◆ Work instructions ◆
Restate the full set of records exactly, without adding or dropping a word.

━━━━━ Data rows ━━━━━

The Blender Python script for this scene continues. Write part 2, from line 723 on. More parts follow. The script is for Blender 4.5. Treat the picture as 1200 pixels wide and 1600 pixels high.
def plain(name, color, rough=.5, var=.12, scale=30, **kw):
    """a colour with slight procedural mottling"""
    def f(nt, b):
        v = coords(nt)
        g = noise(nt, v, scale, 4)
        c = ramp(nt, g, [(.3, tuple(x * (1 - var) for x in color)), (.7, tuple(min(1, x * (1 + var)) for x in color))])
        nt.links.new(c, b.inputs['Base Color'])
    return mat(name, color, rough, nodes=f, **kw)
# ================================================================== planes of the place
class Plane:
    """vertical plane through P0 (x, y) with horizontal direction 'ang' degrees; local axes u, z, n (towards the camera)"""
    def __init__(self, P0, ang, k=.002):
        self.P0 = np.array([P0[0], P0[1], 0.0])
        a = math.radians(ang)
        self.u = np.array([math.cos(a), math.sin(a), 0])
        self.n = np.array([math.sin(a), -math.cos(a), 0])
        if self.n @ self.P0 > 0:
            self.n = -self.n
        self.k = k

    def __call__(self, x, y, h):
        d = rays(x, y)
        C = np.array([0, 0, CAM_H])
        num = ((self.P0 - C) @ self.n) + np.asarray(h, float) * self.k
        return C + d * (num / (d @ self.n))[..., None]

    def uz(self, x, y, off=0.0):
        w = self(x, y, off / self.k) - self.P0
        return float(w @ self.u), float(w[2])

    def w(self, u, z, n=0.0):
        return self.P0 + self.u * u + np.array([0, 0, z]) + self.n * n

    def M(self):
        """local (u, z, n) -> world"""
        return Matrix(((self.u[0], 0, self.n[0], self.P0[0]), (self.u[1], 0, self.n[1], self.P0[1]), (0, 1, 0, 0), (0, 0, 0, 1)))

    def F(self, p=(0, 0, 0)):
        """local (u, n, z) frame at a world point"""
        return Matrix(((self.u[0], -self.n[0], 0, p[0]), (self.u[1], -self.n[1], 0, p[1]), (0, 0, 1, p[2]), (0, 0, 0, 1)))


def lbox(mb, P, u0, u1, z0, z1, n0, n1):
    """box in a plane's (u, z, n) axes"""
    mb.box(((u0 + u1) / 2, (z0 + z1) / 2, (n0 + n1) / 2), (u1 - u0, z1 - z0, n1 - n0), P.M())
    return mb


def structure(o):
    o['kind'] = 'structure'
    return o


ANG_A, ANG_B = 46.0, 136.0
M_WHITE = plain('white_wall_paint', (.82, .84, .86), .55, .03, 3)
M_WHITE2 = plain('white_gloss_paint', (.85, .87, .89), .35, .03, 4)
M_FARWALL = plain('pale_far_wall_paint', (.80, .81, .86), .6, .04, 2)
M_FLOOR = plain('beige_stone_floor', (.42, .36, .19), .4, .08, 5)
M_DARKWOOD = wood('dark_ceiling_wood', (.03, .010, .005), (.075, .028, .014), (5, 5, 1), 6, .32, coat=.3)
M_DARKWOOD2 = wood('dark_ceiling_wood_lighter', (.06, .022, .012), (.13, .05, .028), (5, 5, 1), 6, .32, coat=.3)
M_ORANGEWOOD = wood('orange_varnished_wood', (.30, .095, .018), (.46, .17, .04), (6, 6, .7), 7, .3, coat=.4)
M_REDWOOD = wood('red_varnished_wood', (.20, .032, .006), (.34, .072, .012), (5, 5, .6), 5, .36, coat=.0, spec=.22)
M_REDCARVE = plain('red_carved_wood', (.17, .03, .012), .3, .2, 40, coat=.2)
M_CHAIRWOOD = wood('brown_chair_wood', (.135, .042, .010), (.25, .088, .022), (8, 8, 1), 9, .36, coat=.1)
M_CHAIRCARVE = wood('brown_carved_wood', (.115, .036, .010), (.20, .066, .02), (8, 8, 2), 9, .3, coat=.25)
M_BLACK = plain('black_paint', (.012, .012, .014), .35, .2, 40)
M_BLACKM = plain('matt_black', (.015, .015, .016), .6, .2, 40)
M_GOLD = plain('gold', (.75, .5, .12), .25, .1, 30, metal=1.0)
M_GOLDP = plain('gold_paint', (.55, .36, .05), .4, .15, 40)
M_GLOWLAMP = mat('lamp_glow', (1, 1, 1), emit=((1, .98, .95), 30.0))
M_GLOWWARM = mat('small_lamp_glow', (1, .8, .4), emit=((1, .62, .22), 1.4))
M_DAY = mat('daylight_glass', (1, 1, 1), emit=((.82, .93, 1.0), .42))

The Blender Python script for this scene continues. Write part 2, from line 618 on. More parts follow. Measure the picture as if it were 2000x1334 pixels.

━━━━━

◆ Solution for this task ◆
The Blender Python script for this scene continues. Write part 2, from line 723 on. More parts follow. The script is for Blender 4.5. Treat the picture as 1200 pixels wide and 1600 pixels high.
def plain(name, color, rough=.5, var=.12, scale=30, **kw):
    """a colour with slight procedural mottling"""
    def f(nt, b):
        v = coords(nt)
        g = noise(nt, v, scale, 4)
        c = ramp(nt, g, [(.3, tuple(x * (1 - var) for x in color)), (.7, tuple(min(1, x * (1 + var)) for x in color))])
        nt.links.new(c, b.inputs['Base Color'])
    return mat(name, color, rough, nodes=f, **kw)
# ================================================================== planes of the place
class Plane:
    """vertical plane through P0 (x, y) with horizontal direction 'ang' degrees; local axes u, z, n (towards the camera)"""
    def __init__(self, P0, ang, k=.002):
        self.P0 = np.array([P0[0], P0[1], 0.0])
        a = math.radians(ang)
        self.u = np.array([math.cos(a), math.sin(a), 0])
        self.n = np.array([math.sin(a), -math.cos(a), 0])
        if self.n @ self.P0 > 0:
            self.n = -self.n
        self.k = k

    def __call__(self, x, y, h):
        d = rays(x, y)
        C = np.array([0, 0, CAM_H])
        num = ((self.P0 - C) @ self.n) + np.asarray(h, float) * self.k
        return C + d * (num / (d @ self.n))[..., None]

    def uz(self, x, y, off=0.0):
        w = self(x, y, off / self.k) - self.P0
        return float(w @ self.u), float(w[2])

    def w(self, u, z, n=0.0):
        return self.P0 + self.u * u + np.array([0, 0, z]) + self.n * n

    def M(self):
        """local (u, z, n) -> world"""
        return Matrix(((self.u[0], 0, self.n[0], self.P0[0]), (self.u[1], 0, self.n[1], self.P0[1]), (0, 1, 0, 0), (0, 0, 0, 1)))

    def F(self, p=(0, 0, 0)):
        """local (u, n, z) frame at a world point"""
        return Matrix(((self.u[0], -self.n[0], 0, p[0]), (self.u[1], -self.n[1], 0, p[1]), (0, 0, 1, p[2]), (0, 0, 0, 1)))


def lbox(mb, P, u0, u1, z0, z1, n0, n1):
    """box in a plane's (u, z, n) axes"""
    mb.box(((u0 + u1) / 2, (z0 + z1) / 2, (n0 + n1) / 2), (u1 - u0, z1 - z0, n1 - n0), P.M())
    return mb


def structure(o):
    o['kind'] = 'structure'
    return o


ANG_A, ANG_B = 46.0, 136.0
M_WHITE = plain('white_wall_paint', (.82, .84, .86), .55, .03, 3)
M_WHITE2 = plain('white_gloss_paint', (.85, .87, .89), .35, .03, 4)
M_FARWALL = plain('pale_far_wall_paint', (.80, .81, .86), .6, .04, 2)
M_FLOOR = plain('beige_stone_floor', (.42, .36, .19), .4, .08, 5)
M_DARKWOOD = wood('dark_ceiling_wood', (.03, .010, .005), (.075, .028, .014), (5, 5, 1), 6, .32, coat=.3)
M_DARKWOOD2 = wood('dark_ceiling_wood_lighter', (.06, .022, .012), (.13, .05, .028), (5, 5, 1), 6, .32, coat=.3)
M_ORANGEWOOD = wood('orange_varnished_wood', (.30, .095, .018), (.46, .17, .04), (6, 6, .7), 7, .3, coat=.4)
M_REDWOOD = wood('red_varnished_wood', (.20, .032, .006), (.34, .072, .012), (5, 5, .6), 5, .36, coat=.0, spec=.22)
M_REDCARVE = plain('red_carved_wood', (.17, .03, .012), .3, .2, 40, coat=.2)
M_CHAIRWOOD = wood('brown_chair_wood', (.135, .042, .010), (.25, .088, .022), (8, 8, 1), 9, .36, coat=.1)
M_CHAIRCARVE = wood('brown_carved_wood', (.115, .036, .010), (.20, .066, .02), (8, 8, 2), 9, .3, coat=.25)
M_BLACK = plain('black_paint', (.012, .012, .014), .35, .2, 40)
M_BLACKM = plain('matt_black', (.015, .015, .016), .6, .2, 40)
M_GOLD = plain('gold', (.75, .5, .12), .25, .1, 30, metal=1.0)
M_GOLDP = plain('gold_paint', (.55, .36, .05), .4, .15, 40)
M_GLOWLAMP = mat('lamp_glow', (1, 1, 1), emit=((1, .98, .95), 30.0))
M_GLOWWARM = mat('small_lamp_glow', (1, .8, .4), emit=((1, .62, .22), 1.4))
M_DAY = mat('daylight_glass', (1, 1, 1), emit=((.82, .93, 1.0), .42))

The Blender Python script for this scene continues. Write part 2, from line 618 on. More parts follow. Measure the picture as if it were 2000x1334 pixels.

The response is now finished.